Source material.
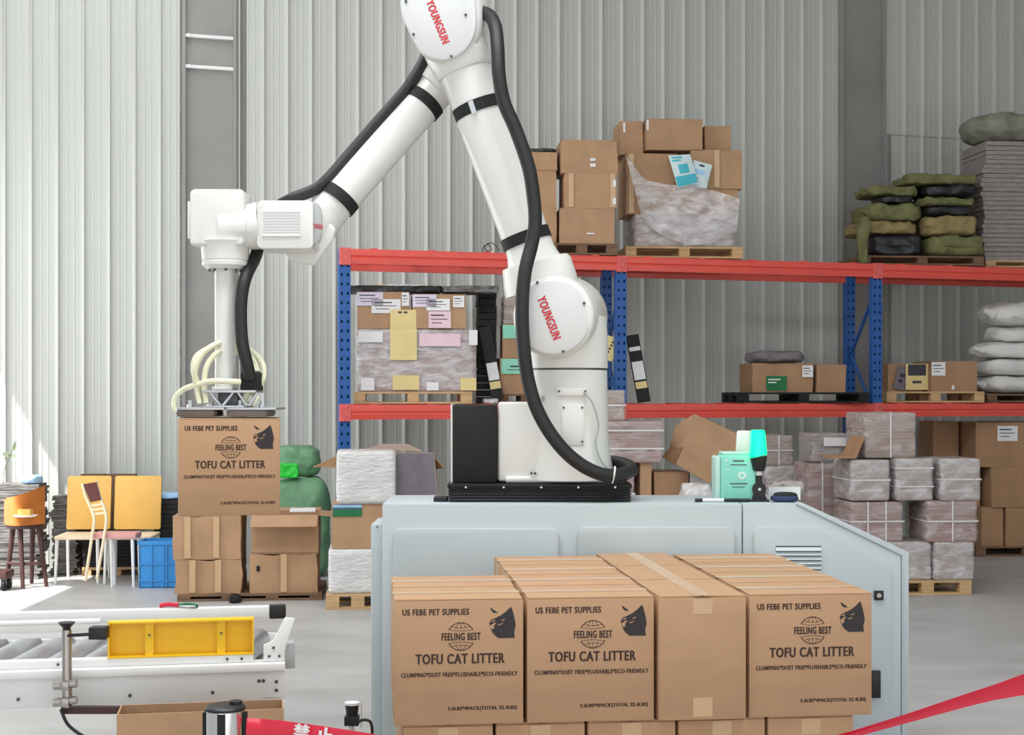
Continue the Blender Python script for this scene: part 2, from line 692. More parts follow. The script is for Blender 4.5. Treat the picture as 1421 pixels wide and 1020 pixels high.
def carton(label, x0, x1, ytop, base, z, depth=0.40, yaw=YAW, m='carton_old', name='cardboard_box', crumple=0.006,
           opened=None, tape=True, stickers=(), group=None, seed=None, tilt=0.0, vtape=False, cat='box'):
    c, wd = base_at(x0, x1, z, depth, yaw, base)
    h = top_of(ytop, z) - base
    seed = seed if seed is not None else (x0 * 0.13 + ytop * 0.07)
    r = thing(name, label, cat, c, yaw, group)
    if tilt:
        r.rotation_euler = (0, tilt, yaw)
    b = MB()
    hb = h - 0.004
    if opened is None:
        b.lump(wd, depth, hb, (6, 4, 5), None, crumple, 5.0, seed)
        b.build('body', m, r, ang=50, bevel=0.0)
        for s in (-1, 1):
            q = MB()
            q.box(-wd / 2, min(s * depth / 2, s * 0.004), 0, wd / 2, max(s * depth / 2, s * 0.004), 0.004)
            o = q.build('flap', m, r)
            o.location = (0, 0, hb)
    else:
        t = 0.005
        for (ax0, ay0, ax1, ay1) in ((-wd / 2, -depth / 2, wd / 2, -depth / 2 + t), (-wd / 2, depth / 2 - t, wd / 2, depth / 2),
                                     (-wd / 2, -depth / 2 + t, -wd / 2 + t, depth / 2 - t), (wd / 2 - t, -depth / 2 + t, wd / 2, depth / 2 - t)):
            b.box(ax0, ay0, 0, ax1, ay1, hb)
        b.box(-wd / 2, -depth / 2, 0, wd / 2, depth / 2, 0.006)
        b.build('body', m, r)
        for side, ang in opened.items():       # hinged flaps: f, b, l, r with opening angle from closed
            L = (depth if side in 'fb' else wd) * 0.46
            a = math.radians(ang)
            q = MB()
            if side in 'fb':
                q.box(-wd / 2 + .004, 0, 0, wd / 2 - .004, L, 0.005)
                M = Matrix.Rotation(a, 4, 'X') if side == 'f' else Matrix.Rotation(math.pi, 4, 'Z') @ Matrix.Rotation(a, 4, 'X')
                T = Matrix.Translation((0, -depth / 2 if side == 'f' else depth / 2, hb))
            else:
                q.box(-depth / 2 + .004, 0, 0, depth / 2 - .004, L, 0.005)
                M = Matrix.Rotation(-math.pi / 2 if side == 'l' else math.pi / 2, 4, 'Z') @ Matrix.Rotation(a, 4, 'X')
                T = Matrix.Translation((-wd / 2 if side == 'l' else wd / 2, 0, hb))
            q.v = [tuple(T @ M @ Vector(v)) for v in q.v]
            q.build('flap', m, r)
    yf = -depth / 2 - crumple - 0.002
    if tape and opened is None:
        q = MB()
        q.box(-wd / 2, -0.024, hb + 0.004, wd / 2, 0.024, hb + 0.0055)
        q.build('tape', 'tape_clear', r)
    if vtape:
        for f0 in vtape:
            q = MB()
            q.box(-wd / 2 + f0 * wd - 0.024, yf, 0.01, -wd / 2 + f0 * wd + 0.024, yf + 0.0015, hb)
            q.build('tape', 'tape_clear', r)
    for st in stickers:
        u0, v0, u1, v1, sm = st[:5]
        q = MB()
        q.box(-wd / 2 + u0 * wd, yf - 0.0015, v0 * h, -wd / 2 + u1 * wd, yf, v1 * h)
        s_ = q.build('sticker', sm, r)
        if len(st) > 5:                        # ink lines on the sticker
            q = MB()
            for (a0, b0, a1, b1) in st[5]:
                uu0, uu1 = u0 + (u1 - u0) * a0, u0 + (u1 - u0) * a1
                vv0, vv1 = v0 + (v1 - v0) * b0, v0 + (v1 - v0) * b1
                q.box(-wd / 2 + uu0 * wd, yf - 0.0022, vv0 * h, -wd / 2 + uu1 * wd, yf - 0.0015, vv1 * h)
            q.build('print', st[6] if len(st) > 6 else 'ink', s_)
    return base + h


INK = ((.1, .72, .7, .80), (.1, .50, .85, .55), (.15, .28, .6, .33))


def bundle(label, x0, x1, ytop, base, z, depth=0.42, yaw=YAW, core='paper_pink', film='film', straps=(1, 1), group=None,
           name='wrapped_bundle', n=14, seed=0, stickers=(), lean=0.0, cat='bundle'):
    """film-wrapped stack of flat sheets: uneven layers inside, wrinkled film, white straps"""
    c, wd = base_at(x0, x1, z, depth, yaw, base)
    h = top_of(ytop, z) - base
    r = thing(name, label, cat, c, yaw, group)
    rnd = random.Random(int(x0 * 7 + ytop * 3 + seed))
    q = MB()
    for k in range(n):
        z0, z1 = h * 0.985 * k / n, h * 0.985 * (k + 0.95) / n
        j = [rnd.uniform(0.0, 0.012) for _ in range(4)]
        q.box(-wd / 2 + 0.008 + j[0], -depth / 2 + 0.008 + j[1], z0, wd / 2 - 0.008 - j[2], depth / 2 - 0.008 - j[3], z1)
    q.build('sheets', core, r, kind='stuff', smooth=False)
    q = MB()
    q.lump(wd, depth, h, (16, 8, 14), 26, 0.005, 9.0, x0 * .31 + seed)
    q.build('stretch_film', film, r, ang=80)
    hs, vs = straps
    for k in range(hs):
        zz = h * (k + 1) / (hs + 1) + (0.1 * h if hs > 1 and k else 0)
        q = MB()
        e = 0.003
        for (a, b, cc, d) in ((-wd / 2 - e, -depth / 2 - e, wd / 2 + e, -depth / 2 - e + .003), (-wd / 2 - e, depth / 2 + e - .003, wd / 2 + e, depth / 2 + e),
                              (-wd / 2 - e, -depth / 2 - e, -wd / 2 - e + .003, depth / 2 + e), (wd / 2 + e - .003, -depth / 2 - e, wd / 2 + e, depth / 2 + e)):
            q.box(a, b, zz - .006, cc, d, zz + .006)
        q.build('strap', 'strap_white', r)
    for k in range(vs):
        xx = -wd / 2 + wd * (k + 1) / (vs + 1)
        q = MB()
        e = 0.003
        q.box(xx - .006, -depth / 2 - e, 0.002, xx + .006, -depth / 2 - e + .003, h)
        q.box(xx - .006, -depth / 2 - e, h - .003, xx + .006, depth / 2 + e, h)
        q.box(xx - .006, depth / 2 + e - .003, 0.002, xx + .006, depth / 2 + e, h)
        q.build('strap', 'strap_white', r)
    for u0, v0, u1, v1, sm in stickers:
        q = MB()
        q.box(-wd / 2 + u0 * wd, -depth / 2 - .017, v0 * h, -wd / 2 + u1 * wd, -depth / 2 - .0155, v1 * h)
        q.build('sticker', sm, r)
    return base + h


def pallet(label, x0, x1, base, z, h=0.12, depth=0.9, yaw=YAW, m='wood', blocks=3, group='wooden pallets'):
    c, wd = base_at(x0, x1, z, depth, yaw, base)
    r = thing('pallet', label, 'pallet', c, yaw)
    t = 0.018
    nb = 6
    for k in range(nb):
        y0 = -depth / 2 + k * (depth - 0.11) / (nb - 1)
        q = MB()
        q.box(-wd / 2, y0, h - t, wd / 2, y0 + 0.11, h)
        q.build('deck_board', m, r, bevel=0.002, seg=1)
    for i in range(3):
        y0 = -depth / 2 + i * (depth - 0.10) / 2
        q = MB()
        q.box(-wd / 2, y0, 0, wd / 2, y0 + 0.10, t)
        q.build('base_board', m, r, bevel=0.002, seg=1)
        for k in range(blocks):
            x = -wd / 2 + k * (wd - 0.10) / (blocks - 1)
            q = MB()
            q.box(x, y0, t, x + 0.10, y0 + 0.10, h - 2 * t)
            q.build('block', m, r, bevel=0.003, seg=1)
    for k in range(blocks):
        x = -wd / 2 + k * (wd - 0.10) / (blocks - 1)
        q = MB()
        q.box(x, -depth / 2, h - 2 * t, x + 0.10, depth / 2, h - t)
        q.build('stringer_board', m, r, bevel=0.002, seg=1)
    return base + h


def sack(label, x0, x1, ytop, base, z, m, depth=0.5, expo=3.2, amp=0.03, freq=4, seed=0, yaw=YAW, name='sack', cat='sack',
         group=None, tie=None, roll=0.0, n=(22, 14, 12)):
    c, wd = base_at(x0, x1, z, depth, yaw, base)
    h = top_of(ytop, z) - base
    r = thing(name, label, cat, c, yaw, group)
    if roll:
        r.rotation_euler = (0, roll, yaw)
    q = MB()
    q.lump(wd, depth, h, n, expo, amp, freq, seed + x0 * .01)
    q.build('body', m, r, ang=80)
    if tie == 'ear':                           # gathered corner
        q = MB()
        q.spine([((-wd / 2 + .04, -depth * .3, h * .5), h * .26), ((-wd / 2 - .01, -depth * .32, h * .55), h * .14),
                 ((-wd / 2 - .06, -depth * .33, h * .62), h * .10)], 10)
        q.build('gathered_corner', m, r)
    if tie == 'seam':
        q = MB()
        q.tube([(-wd / 2 * .86, -depth * .46, h * .55), (-wd * .2, -depth * .515, h * .5), (wd * .2, -depth * .515, h * .46), (wd / 2 * .86, -depth * .46, h * .5)], 0.008, 6, 4)
        q.build('seam', m, r)
    return base + h

# ------------------------------------------------------------------ control cabinet that carries the robot
CZ = 6.12
CT = ZZ(699, CZ)                              # top of the cabinet
CD = 0.52
CORG = Vector((XX(780, CZ), CZ, 0))
cab = thing('control_cabinet', 'long pale blue-grey metal control cabinet with sloping right end below the robot', 'cabinet', CORG)


def cpoly(pts): return [(XX(x, CZ), ZZ(y, CZ)) for x, y in pts]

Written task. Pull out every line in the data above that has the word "from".

Task answer.
Continue the Blender Python script for this scene: part 2, from line 692. More parts follow. The script is for Blender 4.5. Treat the picture as 1421 pixels wide and 1020 pixels high.
        for side, ang in opened.items():       # hinged flaps: f, b, l, r with opening angle from closed